[3D scene scripts]
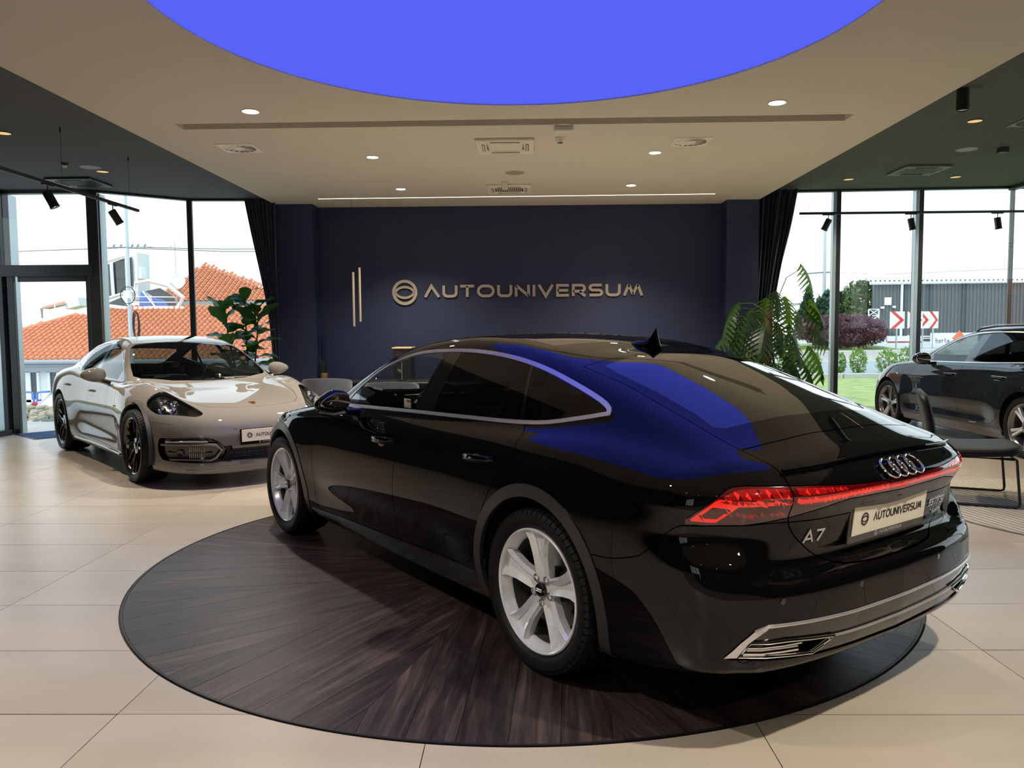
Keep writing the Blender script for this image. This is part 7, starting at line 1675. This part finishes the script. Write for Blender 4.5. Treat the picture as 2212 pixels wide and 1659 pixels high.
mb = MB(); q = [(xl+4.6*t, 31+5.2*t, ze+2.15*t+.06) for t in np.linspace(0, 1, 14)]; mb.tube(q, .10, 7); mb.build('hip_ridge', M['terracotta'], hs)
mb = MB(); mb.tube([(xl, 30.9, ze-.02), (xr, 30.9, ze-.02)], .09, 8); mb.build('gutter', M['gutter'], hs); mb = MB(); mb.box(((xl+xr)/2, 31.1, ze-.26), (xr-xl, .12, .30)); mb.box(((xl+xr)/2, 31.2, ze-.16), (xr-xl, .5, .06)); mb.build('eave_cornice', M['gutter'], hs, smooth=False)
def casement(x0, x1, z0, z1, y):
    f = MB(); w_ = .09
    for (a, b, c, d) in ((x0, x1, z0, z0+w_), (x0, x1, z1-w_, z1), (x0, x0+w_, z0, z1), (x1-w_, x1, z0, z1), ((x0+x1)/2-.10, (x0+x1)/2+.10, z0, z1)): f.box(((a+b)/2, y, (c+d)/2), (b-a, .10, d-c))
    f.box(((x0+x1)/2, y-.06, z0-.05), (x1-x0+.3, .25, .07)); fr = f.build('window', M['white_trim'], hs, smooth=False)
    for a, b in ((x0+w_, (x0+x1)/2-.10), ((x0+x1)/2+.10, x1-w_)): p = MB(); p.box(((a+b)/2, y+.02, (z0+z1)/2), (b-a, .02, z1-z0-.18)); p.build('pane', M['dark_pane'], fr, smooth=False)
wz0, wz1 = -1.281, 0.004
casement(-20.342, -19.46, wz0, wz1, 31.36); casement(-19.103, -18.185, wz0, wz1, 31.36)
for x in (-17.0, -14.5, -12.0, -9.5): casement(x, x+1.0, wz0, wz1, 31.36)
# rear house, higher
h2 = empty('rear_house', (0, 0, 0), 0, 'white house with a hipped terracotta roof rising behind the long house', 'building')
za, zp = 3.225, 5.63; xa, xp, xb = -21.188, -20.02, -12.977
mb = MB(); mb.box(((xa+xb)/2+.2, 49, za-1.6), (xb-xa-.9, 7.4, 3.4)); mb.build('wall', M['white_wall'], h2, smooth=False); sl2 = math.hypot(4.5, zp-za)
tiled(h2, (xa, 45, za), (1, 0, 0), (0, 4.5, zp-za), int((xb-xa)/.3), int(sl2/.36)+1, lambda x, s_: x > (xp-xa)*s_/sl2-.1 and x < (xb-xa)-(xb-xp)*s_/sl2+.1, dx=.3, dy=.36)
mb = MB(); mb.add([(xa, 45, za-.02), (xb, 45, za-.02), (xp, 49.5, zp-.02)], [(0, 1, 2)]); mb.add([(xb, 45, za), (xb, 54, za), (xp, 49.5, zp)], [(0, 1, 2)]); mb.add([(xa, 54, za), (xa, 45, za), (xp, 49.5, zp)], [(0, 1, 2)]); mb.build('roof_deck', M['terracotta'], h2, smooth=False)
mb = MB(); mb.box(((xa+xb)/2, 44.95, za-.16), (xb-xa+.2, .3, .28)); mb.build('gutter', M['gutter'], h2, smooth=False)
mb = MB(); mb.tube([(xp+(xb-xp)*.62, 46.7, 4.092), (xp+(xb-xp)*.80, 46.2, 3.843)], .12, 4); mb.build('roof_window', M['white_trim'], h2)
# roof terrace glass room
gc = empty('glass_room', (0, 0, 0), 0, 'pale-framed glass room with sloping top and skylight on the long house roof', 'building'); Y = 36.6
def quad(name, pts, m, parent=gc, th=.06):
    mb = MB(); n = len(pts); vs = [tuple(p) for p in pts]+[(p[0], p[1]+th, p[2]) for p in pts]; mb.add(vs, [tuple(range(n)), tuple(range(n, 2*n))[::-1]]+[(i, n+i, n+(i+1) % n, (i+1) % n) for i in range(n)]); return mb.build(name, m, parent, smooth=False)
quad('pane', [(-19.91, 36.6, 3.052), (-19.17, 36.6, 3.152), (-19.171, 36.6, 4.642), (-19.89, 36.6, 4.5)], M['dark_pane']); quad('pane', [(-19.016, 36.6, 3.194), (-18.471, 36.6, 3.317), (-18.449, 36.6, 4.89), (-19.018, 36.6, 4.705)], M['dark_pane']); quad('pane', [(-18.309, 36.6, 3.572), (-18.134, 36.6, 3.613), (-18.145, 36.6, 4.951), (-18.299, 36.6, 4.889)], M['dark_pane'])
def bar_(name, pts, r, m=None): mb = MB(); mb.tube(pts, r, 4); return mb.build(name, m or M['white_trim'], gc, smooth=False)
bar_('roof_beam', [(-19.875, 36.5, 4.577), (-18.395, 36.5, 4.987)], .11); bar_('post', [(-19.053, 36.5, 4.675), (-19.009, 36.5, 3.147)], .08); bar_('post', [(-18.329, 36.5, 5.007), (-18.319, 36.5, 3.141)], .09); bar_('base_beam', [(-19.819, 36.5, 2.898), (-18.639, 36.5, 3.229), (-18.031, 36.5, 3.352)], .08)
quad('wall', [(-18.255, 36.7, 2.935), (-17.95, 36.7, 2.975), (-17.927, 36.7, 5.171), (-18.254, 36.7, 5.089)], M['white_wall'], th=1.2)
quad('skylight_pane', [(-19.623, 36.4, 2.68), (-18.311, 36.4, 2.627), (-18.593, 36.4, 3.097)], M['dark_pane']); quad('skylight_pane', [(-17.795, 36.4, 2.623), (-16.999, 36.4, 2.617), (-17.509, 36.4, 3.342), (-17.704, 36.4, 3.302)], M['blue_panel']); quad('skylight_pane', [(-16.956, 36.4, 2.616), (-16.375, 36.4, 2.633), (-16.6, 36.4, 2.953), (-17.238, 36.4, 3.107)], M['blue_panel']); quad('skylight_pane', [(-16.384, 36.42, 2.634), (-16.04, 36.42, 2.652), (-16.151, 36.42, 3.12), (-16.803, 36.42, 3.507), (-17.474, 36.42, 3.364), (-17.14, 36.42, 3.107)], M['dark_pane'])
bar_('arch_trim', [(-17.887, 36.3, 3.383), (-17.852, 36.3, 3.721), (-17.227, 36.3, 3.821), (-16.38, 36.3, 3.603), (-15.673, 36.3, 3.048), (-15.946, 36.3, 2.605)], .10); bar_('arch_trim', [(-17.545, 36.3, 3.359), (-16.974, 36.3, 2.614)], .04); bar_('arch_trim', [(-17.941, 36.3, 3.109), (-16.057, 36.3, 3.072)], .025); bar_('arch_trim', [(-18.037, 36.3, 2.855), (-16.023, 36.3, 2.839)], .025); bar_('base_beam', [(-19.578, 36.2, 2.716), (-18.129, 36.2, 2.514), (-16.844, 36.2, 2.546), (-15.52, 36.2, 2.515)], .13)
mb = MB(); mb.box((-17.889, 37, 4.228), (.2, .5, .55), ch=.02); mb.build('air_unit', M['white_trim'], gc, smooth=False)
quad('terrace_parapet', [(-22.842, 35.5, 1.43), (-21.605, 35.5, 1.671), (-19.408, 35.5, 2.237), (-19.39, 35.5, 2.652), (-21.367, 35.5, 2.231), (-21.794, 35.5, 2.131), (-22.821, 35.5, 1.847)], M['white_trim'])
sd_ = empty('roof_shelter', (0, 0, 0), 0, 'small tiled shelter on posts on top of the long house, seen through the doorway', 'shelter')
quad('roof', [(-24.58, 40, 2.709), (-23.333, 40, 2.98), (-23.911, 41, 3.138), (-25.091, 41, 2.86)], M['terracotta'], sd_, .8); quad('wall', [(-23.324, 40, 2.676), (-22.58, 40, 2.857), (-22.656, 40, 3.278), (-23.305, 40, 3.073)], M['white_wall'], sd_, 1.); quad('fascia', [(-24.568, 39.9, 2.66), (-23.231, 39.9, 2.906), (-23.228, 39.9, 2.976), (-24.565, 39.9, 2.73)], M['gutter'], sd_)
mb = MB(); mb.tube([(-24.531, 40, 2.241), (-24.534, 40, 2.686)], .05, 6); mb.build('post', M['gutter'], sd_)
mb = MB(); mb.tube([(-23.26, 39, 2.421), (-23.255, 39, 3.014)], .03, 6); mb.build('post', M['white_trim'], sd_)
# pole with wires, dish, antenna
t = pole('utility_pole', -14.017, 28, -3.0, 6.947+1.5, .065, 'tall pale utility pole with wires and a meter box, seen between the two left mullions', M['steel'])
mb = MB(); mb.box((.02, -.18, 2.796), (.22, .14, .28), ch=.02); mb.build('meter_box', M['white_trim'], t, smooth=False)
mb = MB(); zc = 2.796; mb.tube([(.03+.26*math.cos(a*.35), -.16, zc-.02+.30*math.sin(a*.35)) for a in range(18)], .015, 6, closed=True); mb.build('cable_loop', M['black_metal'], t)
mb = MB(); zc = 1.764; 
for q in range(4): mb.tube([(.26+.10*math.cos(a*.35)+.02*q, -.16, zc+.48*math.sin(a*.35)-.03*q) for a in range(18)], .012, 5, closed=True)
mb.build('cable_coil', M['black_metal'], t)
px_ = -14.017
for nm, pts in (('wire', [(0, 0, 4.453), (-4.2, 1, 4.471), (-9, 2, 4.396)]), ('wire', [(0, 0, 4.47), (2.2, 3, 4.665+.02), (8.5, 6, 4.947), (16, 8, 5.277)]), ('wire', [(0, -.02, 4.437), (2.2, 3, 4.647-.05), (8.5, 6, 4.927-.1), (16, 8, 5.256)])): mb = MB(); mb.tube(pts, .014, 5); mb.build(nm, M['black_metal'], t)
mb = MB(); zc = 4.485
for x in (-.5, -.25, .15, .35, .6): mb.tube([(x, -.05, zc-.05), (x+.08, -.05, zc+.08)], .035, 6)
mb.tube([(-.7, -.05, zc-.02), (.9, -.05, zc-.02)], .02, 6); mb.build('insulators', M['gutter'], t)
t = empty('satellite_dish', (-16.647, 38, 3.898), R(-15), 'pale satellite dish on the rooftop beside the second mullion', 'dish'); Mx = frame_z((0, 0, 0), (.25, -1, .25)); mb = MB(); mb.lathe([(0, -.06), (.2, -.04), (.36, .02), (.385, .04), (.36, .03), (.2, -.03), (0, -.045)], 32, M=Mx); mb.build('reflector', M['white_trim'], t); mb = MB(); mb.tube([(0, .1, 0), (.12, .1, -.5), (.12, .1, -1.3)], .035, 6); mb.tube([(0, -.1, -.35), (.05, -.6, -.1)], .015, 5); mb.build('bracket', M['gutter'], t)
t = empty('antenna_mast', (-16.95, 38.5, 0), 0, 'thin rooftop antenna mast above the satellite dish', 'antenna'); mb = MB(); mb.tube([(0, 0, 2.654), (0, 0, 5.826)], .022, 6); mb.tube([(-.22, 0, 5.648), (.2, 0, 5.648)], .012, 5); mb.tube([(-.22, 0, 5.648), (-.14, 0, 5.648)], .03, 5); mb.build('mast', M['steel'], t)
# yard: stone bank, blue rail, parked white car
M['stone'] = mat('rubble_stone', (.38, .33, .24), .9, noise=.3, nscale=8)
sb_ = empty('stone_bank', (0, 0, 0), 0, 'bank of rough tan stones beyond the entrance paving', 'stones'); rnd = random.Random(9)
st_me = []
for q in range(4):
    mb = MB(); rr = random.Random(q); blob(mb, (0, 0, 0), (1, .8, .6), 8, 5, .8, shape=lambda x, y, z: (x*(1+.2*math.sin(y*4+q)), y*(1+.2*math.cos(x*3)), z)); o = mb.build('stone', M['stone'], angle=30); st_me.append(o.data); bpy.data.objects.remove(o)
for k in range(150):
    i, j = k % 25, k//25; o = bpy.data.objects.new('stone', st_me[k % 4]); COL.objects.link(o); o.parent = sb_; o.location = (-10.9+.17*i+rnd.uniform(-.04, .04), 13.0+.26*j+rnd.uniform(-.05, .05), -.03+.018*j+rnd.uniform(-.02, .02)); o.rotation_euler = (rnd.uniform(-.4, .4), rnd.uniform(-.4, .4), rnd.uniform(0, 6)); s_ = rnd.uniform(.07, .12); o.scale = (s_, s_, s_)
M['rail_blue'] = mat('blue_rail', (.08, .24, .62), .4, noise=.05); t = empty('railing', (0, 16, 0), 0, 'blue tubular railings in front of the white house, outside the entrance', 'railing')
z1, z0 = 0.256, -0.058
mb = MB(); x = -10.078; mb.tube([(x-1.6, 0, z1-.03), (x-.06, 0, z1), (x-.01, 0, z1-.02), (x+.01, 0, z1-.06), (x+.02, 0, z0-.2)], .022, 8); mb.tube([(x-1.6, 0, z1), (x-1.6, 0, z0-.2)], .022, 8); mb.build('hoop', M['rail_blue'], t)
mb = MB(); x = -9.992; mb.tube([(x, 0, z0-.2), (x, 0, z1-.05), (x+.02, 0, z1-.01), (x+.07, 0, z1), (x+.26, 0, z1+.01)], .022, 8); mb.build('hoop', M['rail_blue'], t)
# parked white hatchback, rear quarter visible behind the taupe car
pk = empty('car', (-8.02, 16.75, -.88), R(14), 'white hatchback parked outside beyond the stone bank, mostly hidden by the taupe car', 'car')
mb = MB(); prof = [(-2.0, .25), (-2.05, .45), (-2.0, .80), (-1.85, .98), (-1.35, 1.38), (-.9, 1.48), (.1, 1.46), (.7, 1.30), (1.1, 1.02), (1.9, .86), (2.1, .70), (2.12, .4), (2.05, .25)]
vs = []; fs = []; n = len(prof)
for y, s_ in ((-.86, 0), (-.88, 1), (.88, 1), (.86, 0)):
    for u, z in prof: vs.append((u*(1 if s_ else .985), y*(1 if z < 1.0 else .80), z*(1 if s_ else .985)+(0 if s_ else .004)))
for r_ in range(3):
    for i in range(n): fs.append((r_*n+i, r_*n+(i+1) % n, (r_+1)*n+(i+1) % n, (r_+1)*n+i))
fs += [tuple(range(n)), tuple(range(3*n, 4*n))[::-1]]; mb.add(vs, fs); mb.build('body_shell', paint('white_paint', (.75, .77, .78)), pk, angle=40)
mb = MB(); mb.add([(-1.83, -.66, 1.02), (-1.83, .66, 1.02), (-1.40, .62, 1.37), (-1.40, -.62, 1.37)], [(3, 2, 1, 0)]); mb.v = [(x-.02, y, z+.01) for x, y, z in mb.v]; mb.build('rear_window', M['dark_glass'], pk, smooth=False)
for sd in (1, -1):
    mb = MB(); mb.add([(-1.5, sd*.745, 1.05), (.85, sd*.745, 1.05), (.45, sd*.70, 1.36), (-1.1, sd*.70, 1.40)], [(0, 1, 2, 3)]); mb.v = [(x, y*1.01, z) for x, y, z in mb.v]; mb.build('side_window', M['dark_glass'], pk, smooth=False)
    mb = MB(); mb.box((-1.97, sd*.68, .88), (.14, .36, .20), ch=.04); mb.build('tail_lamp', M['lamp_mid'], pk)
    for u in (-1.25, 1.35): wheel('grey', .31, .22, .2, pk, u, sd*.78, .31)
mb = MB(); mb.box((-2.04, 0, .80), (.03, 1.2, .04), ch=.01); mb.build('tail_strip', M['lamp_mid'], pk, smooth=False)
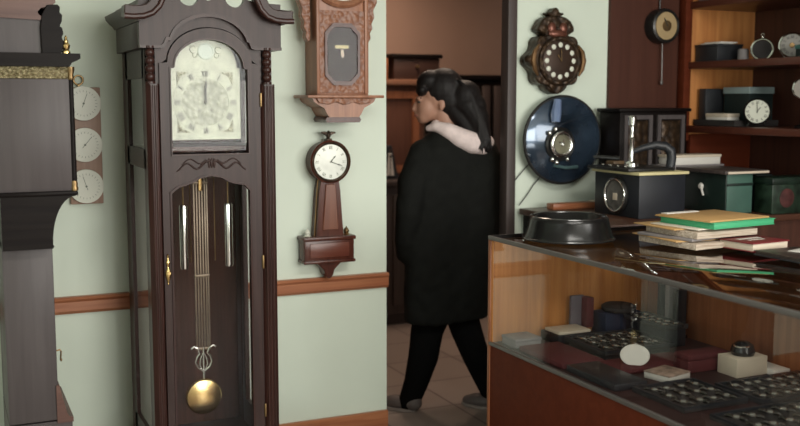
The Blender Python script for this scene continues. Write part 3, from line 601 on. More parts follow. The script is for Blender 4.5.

> _Aim of the task_: Looking at the records above, work out how many lines include the string "part". Give the number and nothing else.

> _Complete answer_: 2